Pull out every line from the listing that has the word "picture".

[A block of data]
□ □ □ □ □

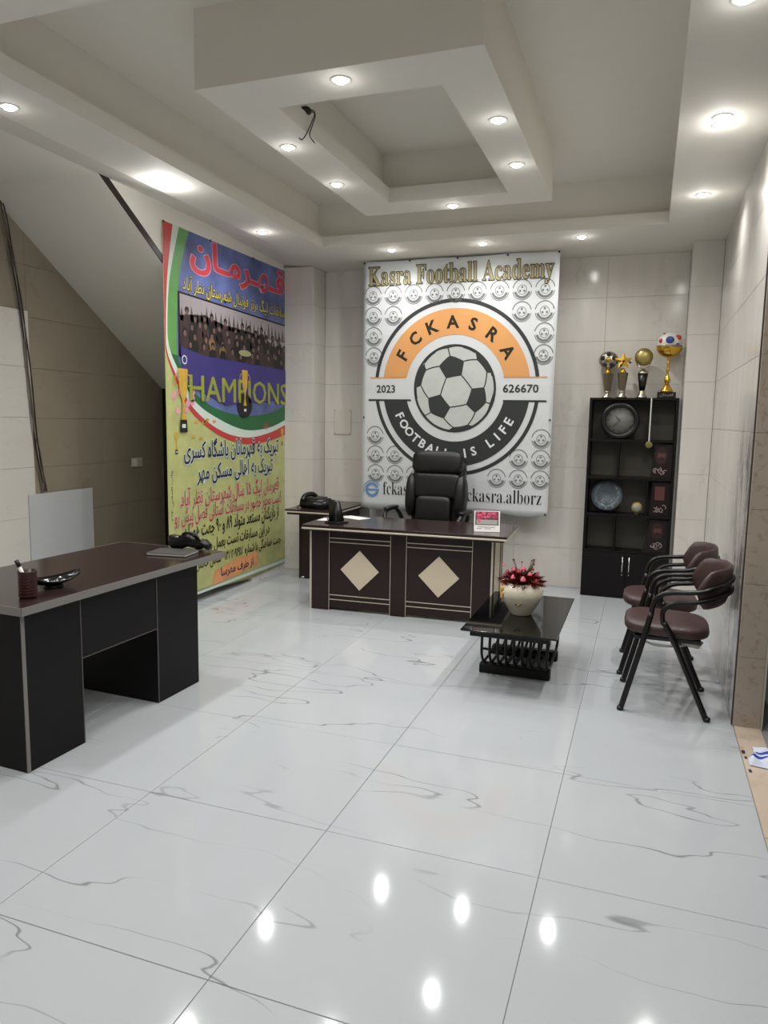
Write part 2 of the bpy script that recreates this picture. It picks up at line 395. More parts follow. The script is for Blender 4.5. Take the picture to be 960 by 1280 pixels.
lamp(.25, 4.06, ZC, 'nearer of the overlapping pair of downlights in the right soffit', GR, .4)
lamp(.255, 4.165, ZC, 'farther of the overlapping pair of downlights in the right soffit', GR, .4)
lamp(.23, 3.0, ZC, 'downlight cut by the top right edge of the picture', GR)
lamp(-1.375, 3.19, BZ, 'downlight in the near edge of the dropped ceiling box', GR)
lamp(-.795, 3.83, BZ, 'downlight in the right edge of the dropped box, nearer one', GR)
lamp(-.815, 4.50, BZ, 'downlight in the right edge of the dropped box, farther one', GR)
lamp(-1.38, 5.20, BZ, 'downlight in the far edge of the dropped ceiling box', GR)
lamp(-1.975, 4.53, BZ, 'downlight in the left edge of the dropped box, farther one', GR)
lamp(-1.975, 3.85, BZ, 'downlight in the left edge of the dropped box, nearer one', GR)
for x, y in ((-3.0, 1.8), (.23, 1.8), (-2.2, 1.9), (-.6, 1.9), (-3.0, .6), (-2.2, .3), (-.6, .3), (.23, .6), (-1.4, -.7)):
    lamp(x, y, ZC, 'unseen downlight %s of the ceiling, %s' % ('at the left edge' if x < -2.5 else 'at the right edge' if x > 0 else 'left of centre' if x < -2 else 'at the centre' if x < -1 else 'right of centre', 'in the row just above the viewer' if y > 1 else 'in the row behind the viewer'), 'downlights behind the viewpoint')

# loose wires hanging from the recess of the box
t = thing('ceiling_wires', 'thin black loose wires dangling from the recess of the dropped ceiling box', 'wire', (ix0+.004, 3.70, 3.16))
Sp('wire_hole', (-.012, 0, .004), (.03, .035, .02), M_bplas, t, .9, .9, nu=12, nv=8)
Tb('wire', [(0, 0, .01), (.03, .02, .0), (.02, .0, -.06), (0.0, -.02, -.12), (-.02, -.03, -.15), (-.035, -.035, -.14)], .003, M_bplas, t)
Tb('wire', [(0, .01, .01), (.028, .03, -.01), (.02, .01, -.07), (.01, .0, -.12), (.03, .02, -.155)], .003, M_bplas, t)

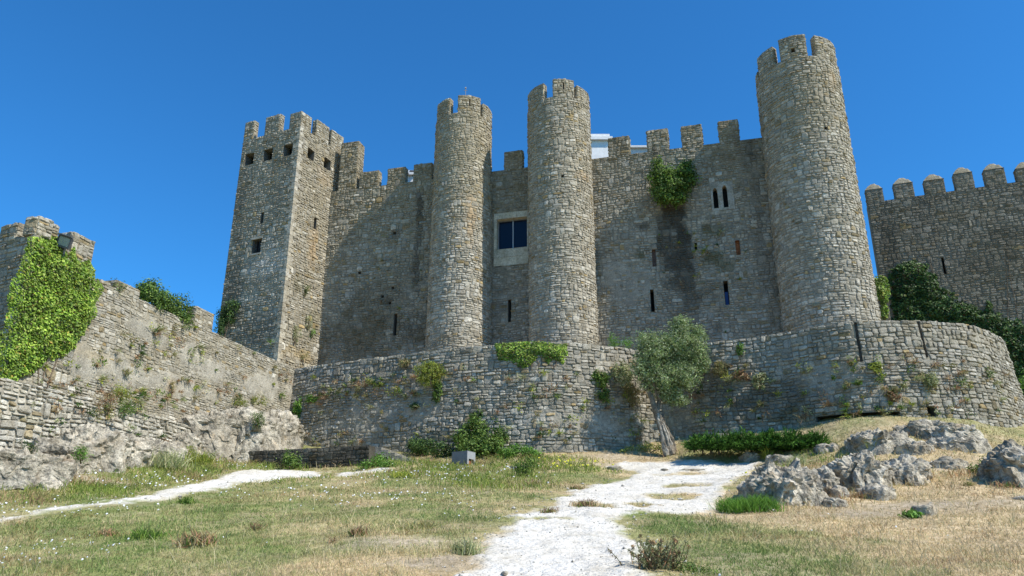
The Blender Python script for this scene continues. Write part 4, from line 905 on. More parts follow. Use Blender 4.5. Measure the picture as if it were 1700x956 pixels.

□ □ □ □ □

Output of the exercise.
Write part 2 of the bpy script that recreates this picture. It picks up at line 395. More parts follow. The script is for Blender 4.5. Take the picture to be 960 by 1280 pixels.
lamp(.23, 3.0, ZC, 'downlight cut by the top right edge of the picture', GR)
The Blender Python script for this scene continues. Write part 4, from line 905 on. More parts follow. Use Blender 4.5. Measure the picture as if it were 1700x956 pixels.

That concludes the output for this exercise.